DATA.

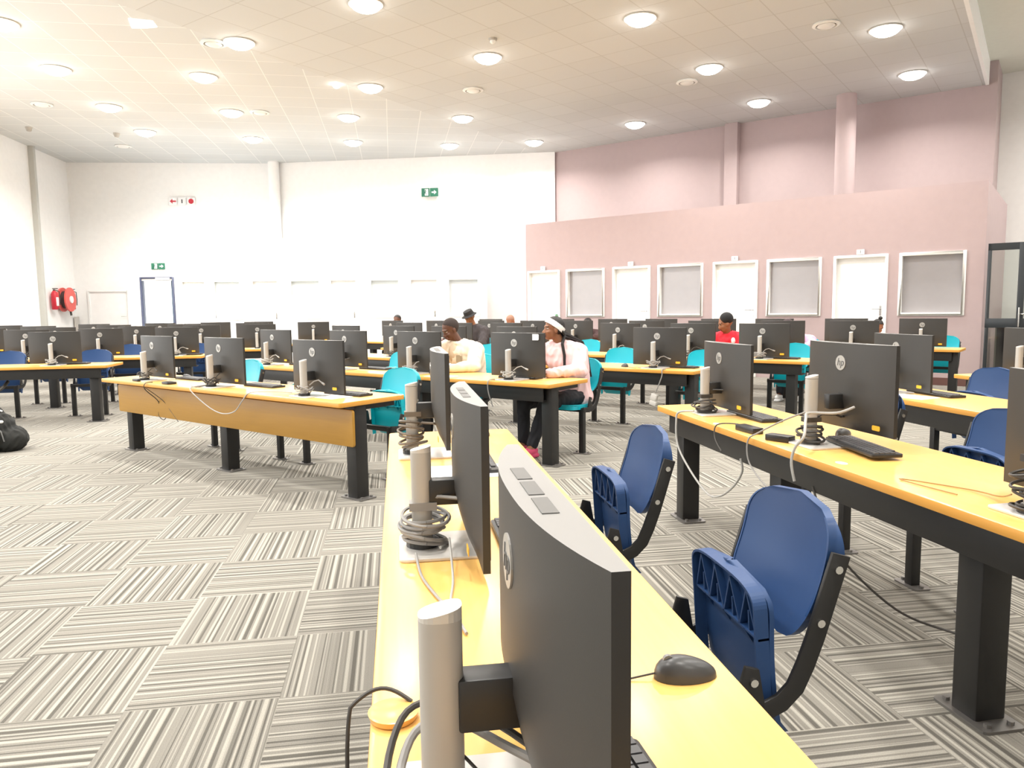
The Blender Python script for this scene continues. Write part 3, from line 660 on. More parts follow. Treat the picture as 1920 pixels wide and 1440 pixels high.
def build_chair(cmat, rib, folded=True):
    t = thing('tip_up_chair', 'x', 'chair')
    # local: x along row, y away from the desk; origin on the floor under the leg line
    for sx in (-.2, .2):
        l_ = MB().box((sx, 0, .215), (.05, .05, .43)).build('leg', BLACK, t, bevel=.004)
        p_ = MB().rbox((sx, 0, .004), (.17, .09, .008), .02); p_.cyl((sx - .065, 0, .008), (sx - .065, 0, .02), .01, 8).cyl((sx + .065, 0, .008), (sx + .065, 0, .02), .01, 8)
        p_.build('floor_plate', STEEL, l_)
    MB().span((-.23, -.02, .40), (.23, .02, .44)).build('crossbar', BLACK, t, bevel=.004)
    for sx in (-.222, .222):
        pts = [(sx, -.02, .425), (sx, .08, .415), (sx, .14, .418), (sx, .19, .44), (sx, .225, .475), (sx, .25, .53), (sx, .275, .60), (sx, .335, .80)]
        a_ = MB().bar(pts, .012, .048).build('side_arm', BLACK, t, bevel=.002)
        sg = 1 if sx > 0 else -1
        for y, z in ((.283, .635), (.325, .765), (.115, .50)): MB().cyl((sx + sg * .005, y, z), (sx + sg * .013, y, z), .010, 10).build('bolt', CHROME, a_)
        MB().prism([(.06, .42), (.15, .42), (.13, .53), (.095, .54)], sx - .006, sx + .006, axis=0).build('hinge_plate', BLACK, t, bevel=.002)
    # backrest: rounded shield, curved in plan, thick rolled rim
    W = .212
    def outline(v):      # half width as a function of height 0..1
        if v < .4: return W * (.42 + .58 * math.sqrt(max(0, 1 - ((.4 - v) / .4) ** 2.2)))
        if v > .66: return W * max(0, 1 - ((v - .66) / .34) ** 3.0) ** .5 * .92 + .08 * W * (1 if v < 1 else .3)
        return W
    nu, nv = 16, 28
    def bfront(u, v):
        v = v + .06 * math.sin(2 * PI * v) / PI if v > .5 else v
        q = (u * 2 - 1); hwid = outline(v); x = q * hwid; cx = x / W
        y = .262 + .10 * v + -.035 * cx * cx + .02 * math.sin(v * PI) ; z = .555 + .345 * v
        return (x, y - .008, z)
    def bback(u, v):
        x, y, z = bfront(u, v); return (x, y + .022, z)
    m_ = MB(); m_.grid(bfront, nu, nv); m_.grid(lambda u, v: bback(1 - u, v), nu, nv)
    for side in (0, 1):
        for j in range(nv):
            a, b = bfront(side, j / nv), bfront(side, (j + 1) / nv); m_.add([a, b, bback(side, (j + 1) / nv), bback(side, j / nv)], [(0, 1, 2, 3)])
    for v in (0, 1):
        for i in range(nu):
            m_.add([bfront(i / nu, v), bfront((i + 1) / nu, v), bback((i + 1) / nu, v), bback(i / nu, v)], [(0, 1, 2, 3)])
    # turned-back side flanges
    for sx in (0, 1):
        sg = 1 if sx else -1
        for j in range(7, 26):
            q0, q1 = [Vector(bfront(sx, jj / nv)) for jj in (j, j + 1)]; wd = [.022 + .030 * math.sin(PI * min(1, max(0, (jj - 7) / 19))) for jj in (j, j + 1)]
            e0, e1 = q0 + Vector((0, wd[0], 0)), q1 + Vector((0, wd[1], 0)); t_ = Vector((-sg * .008, 0, 0))
            m_.add([q0, q1, e1, e0, q0 + t_, q1 + t_, e1 + t_, e0 + t_], [(0, 1, 2, 3), (7, 6, 5, 4), (3, 2, 6, 7), (0, 4, 5, 1)] + ([(0, 3, 7, 4)] if j == 7 else []) + ([(1, 5, 6, 2)] if j == 25 else []))
    m_.build('backrest', cmat, t, smooth=True)
    # seat
    m_ = MB(); hw = .195; Lh = .40; nu, nv = 14, 18
    def so(v):
        if v > .82: return hw * math.sqrt(max(0, 1 - ((v - .82) / .18) ** 3)) * .96 + hw * .04
        if v < .12: return hw * (.86 + .14 * v / .12)
        return hw
    def sup(u, v):     # upper face, seat lying flat; v=0 rear, v=1 front lip
        x = (u * 2 - 1) * so(v); cx = (u * 2 - 1)
        return (x, v * Lh, .012 + .012 * cx * cx - .012 * math.sin(v * PI) - .03 * max(0, v - .8) * 2 + (.0 if v > .12 else (.12 - v) * .25))
    def slo(u, v):
        x, y, z = sup(u, v); return (x, y, z - .012)
    m_.grid(sup, nu, nv); m_.grid(lambda u, v: slo(1 - u, v), nu, nv)
    for side in (0, 1):
        for j in range(nv): m_.add([sup(side, j / nv), sup(side, (j + 1) / nv), slo(side, (j + 1) / nv), slo(side, j / nv)], [(0, 1, 2, 3)])
    for v in (0, 1):
        for i in range(nu): m_.add([sup(i / nu, v), sup((i + 1) / nu, v), slo((i + 1) / nu, v), slo(i / nu, v)], [(0, 1, 2, 3)])
    # deep rim under the edge
    rim = [(-hw, .0), (-hw, Lh * .82)] + [(-hw * abs(math.cos(PI * k / 28)) ** .55 * (1 if k < 14 else -1), Lh * .82 + Lh * .165 * math.sin(PI * k / 28) ** .7) for k in range(1, 28)] + [(hw, Lh * .82), (hw, .0)]
    for i in range(len(rim) - 1):
        a, b = Vector((*rim[i], 0)), Vector((*rim[i + 1], 0)); t_ = (b - a).normalized(); n_ = Vector((t_.y, -t_.x, 0)) * .007
        m_.add([a, b, b + n_, a + n_, a - Vector((0, 0, .035)), b - Vector((0, 0, .035)), b + n_ - Vector((0, 0, .035)), a + n_ - Vector((0, 0, .035))], [(0, 1, 2, 3), (7, 6, 5, 4), (0, 4, 5, 1), (3, 2, 6, 7), (0, 3, 7, 4), (1, 5, 6, 2)])
    rb = MB()
    def rib_(a, b, h=.028):
        a = Vector((a[0], a[1], 0)); b = Vector((b[0], b[1], 0)); t_ = (b - a).normalized(); n_ = Vector((-t_.y, t_.x, 0)) * .003
        zz = Vector((0, 0, -h)); rb.add([a - n_, b - n_, b + n_, a + n_, a - n_ + zz, b - n_ + zz, b + n_ + zz, a + n_ + zz], [(0, 1, 2, 3), (7, 6, 5, 4), (0, 4, 5, 1), (3, 2, 6, 7), (0, 3, 7, 4), (1, 5, 6, 2)])
    y0, y1 = Lh * .66, Lh * .93
    rib_((-hw, y0), (hw, y0))
    xs = [-hw + .01 + (2 * hw - .02) * k / 8 for k in range(9)]
    for k in range(8):
        ya, yb_ = (y0, y1) if k % 2 == 0 else (y1, y0)
        rib_((xs[k], ya if 0 < k else y0), (xs[k + 1], yb_ if k < 7 else y0))
        if k % 2: rib_((xs[k], y0), (xs[k], (y0 + y1) / 2), .024)
    for k in (-1, 0, 1): rb.add([(k * .12 - .002, y0, -.03), (k * .12 + .002, y0, -.03), (k * .12 + .002, y0 - .05, -.002), (k * .12 - .002, y0 - .05, -.002), (k * .12, y0, -.002)], [(0, 1, 2, 3), (0, 3, 4), (1, 4, 2)])
    st = m_.build('seat', cmat, t, smooth=True); rbs = rb.build('seat_ribs', rib, st)
    piv = (0, .118, .47)
    if folded:      # tipped up: front lip on top, underside towards the desk
        st.rotation_euler = (R(86), 0, R(180)); st.location = (0, .188, .325)
    else:
        st.rotation_euler = (R(4), 0, R(180)); st.location = (0, .20, .445)
    return t
CH = {}
def chair(F, s, d, color, label, group=None, folded=True, yaw=0):
    """chair bolted behind the desk whose front edge is at d"""
    loc = F.p(s, d + .765); k = (color, folded)
    if k not in CH:
        CH[k] = build_chair(TEAL if color == 'teal' else BLUE, TEALD if color == 'teal' else BLUE, folded); r = CH[k]; r.location = loc; r.rotation_euler = (0, 0, F.rz + yaw); r['label'] = label
        if group: r['group'] = group
        return r
    return dup(CH[k], loc, F.rz + yaw, label, group)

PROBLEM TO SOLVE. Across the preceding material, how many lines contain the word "from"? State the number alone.

SOLVED EXERCISE. 2